### [Given task]
Below are the records; locate each line with the word "scene" and copy it.

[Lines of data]
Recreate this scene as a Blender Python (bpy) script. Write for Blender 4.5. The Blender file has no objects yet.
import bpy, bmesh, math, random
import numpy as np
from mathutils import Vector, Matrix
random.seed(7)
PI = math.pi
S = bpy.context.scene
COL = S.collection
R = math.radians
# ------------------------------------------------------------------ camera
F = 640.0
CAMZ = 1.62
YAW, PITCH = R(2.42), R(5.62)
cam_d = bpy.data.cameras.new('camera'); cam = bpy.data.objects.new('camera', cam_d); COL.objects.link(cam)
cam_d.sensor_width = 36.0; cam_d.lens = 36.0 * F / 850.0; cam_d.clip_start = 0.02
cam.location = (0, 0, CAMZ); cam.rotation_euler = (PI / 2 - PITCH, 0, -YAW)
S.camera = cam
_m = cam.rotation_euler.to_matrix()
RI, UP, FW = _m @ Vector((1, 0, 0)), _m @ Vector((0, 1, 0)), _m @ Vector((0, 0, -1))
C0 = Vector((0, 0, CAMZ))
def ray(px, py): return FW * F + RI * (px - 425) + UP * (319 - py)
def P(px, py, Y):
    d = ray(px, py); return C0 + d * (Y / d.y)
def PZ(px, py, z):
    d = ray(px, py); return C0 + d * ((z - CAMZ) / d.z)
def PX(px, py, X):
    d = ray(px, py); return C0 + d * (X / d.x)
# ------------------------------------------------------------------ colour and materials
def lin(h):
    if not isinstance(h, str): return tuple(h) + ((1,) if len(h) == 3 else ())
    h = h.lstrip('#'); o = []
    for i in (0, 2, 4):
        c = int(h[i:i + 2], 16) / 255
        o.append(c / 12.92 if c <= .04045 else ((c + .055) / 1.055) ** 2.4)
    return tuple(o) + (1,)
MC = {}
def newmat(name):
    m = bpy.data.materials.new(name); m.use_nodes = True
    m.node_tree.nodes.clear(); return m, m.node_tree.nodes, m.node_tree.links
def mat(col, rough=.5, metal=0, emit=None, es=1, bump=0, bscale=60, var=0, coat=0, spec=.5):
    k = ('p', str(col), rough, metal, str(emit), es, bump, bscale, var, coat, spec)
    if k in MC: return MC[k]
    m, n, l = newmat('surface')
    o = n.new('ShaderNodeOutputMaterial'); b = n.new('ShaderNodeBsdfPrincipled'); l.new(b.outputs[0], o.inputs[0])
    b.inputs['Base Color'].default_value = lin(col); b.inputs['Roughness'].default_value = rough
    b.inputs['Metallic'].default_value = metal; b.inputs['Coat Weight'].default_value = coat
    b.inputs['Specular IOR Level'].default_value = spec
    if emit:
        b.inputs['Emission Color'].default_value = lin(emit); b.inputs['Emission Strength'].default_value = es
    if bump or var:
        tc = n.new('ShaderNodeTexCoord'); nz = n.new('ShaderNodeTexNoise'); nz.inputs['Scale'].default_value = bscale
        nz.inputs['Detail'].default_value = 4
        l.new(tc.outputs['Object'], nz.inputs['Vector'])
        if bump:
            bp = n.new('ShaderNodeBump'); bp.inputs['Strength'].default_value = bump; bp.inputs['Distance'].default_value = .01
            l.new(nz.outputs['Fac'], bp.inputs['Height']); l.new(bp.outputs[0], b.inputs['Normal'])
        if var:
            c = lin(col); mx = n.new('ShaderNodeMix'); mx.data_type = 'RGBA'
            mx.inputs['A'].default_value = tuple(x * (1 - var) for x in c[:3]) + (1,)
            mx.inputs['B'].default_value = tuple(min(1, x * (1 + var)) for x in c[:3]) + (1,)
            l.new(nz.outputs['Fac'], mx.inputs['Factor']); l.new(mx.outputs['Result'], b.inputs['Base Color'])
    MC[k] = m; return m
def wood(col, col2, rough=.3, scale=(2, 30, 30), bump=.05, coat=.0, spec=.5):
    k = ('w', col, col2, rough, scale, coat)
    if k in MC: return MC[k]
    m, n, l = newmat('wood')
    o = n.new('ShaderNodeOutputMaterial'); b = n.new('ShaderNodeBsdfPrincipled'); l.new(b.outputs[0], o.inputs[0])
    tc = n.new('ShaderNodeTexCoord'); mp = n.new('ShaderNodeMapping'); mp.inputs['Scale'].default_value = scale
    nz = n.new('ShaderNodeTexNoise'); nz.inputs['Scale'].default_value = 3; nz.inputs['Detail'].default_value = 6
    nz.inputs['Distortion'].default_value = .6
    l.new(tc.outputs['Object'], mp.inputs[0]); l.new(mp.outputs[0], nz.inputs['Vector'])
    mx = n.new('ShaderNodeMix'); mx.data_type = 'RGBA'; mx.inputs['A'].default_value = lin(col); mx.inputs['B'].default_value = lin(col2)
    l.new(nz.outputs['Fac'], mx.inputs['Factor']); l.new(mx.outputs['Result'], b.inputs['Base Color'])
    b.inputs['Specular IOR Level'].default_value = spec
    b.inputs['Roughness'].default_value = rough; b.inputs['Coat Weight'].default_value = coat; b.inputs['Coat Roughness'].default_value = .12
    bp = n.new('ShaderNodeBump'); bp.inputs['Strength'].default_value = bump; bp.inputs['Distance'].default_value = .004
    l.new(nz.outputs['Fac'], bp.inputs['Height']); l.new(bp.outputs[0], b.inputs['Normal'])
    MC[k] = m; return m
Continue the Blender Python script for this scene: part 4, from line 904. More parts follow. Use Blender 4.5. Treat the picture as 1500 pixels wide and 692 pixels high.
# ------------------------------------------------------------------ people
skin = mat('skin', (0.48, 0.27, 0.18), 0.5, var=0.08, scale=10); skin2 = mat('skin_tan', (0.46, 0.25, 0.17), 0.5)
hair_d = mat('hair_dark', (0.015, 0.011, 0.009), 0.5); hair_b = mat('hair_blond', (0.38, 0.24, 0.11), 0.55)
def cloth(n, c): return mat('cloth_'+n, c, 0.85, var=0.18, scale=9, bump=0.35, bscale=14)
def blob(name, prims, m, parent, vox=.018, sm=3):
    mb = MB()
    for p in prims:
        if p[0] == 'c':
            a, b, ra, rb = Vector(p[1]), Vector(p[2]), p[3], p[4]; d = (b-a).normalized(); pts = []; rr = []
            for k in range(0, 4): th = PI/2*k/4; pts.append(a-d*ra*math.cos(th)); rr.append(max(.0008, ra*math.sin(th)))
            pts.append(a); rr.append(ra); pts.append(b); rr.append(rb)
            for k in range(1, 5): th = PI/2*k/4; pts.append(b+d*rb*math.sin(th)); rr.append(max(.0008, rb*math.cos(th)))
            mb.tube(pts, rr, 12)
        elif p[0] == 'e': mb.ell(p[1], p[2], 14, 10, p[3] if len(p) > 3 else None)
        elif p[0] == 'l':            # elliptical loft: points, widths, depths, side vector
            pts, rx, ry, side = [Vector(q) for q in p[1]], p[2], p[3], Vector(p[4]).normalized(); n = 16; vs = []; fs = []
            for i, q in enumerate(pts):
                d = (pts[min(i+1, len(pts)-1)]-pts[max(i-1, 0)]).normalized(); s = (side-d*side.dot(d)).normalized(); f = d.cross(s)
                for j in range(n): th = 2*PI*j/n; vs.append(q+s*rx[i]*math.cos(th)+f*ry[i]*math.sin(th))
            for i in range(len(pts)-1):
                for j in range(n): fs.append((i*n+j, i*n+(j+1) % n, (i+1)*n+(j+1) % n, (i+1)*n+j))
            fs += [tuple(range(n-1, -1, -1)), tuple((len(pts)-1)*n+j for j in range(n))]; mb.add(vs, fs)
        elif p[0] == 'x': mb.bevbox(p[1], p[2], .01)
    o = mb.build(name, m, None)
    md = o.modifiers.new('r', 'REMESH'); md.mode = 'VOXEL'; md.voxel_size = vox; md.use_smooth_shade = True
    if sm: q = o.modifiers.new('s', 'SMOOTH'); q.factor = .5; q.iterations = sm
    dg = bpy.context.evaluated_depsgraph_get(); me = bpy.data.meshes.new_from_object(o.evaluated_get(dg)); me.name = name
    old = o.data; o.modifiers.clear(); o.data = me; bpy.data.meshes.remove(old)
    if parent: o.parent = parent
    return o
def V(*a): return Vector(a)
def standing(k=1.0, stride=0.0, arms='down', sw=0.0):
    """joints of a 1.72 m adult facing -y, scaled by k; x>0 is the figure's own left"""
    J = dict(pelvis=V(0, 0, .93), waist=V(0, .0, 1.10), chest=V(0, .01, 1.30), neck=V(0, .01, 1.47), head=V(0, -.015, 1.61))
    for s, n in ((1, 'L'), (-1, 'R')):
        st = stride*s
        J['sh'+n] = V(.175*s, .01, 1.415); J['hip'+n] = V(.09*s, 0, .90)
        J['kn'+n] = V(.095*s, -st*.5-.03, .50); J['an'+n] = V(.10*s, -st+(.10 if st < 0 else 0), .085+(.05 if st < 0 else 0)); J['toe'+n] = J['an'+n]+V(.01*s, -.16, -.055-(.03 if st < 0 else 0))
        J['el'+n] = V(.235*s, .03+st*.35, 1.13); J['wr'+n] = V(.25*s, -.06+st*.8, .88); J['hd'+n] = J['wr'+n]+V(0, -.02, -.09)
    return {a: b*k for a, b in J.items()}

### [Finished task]
Recreate this scene as a Blender Python (bpy) script. Write for Blender 4.5. The Blender file has no objects yet.
S = bpy.context.scene
Continue the Blender Python script for this scene: part 4, from line 904. More parts follow. Use Blender 4.5. Treat the picture as 1500 pixels wide and 692 pixels high.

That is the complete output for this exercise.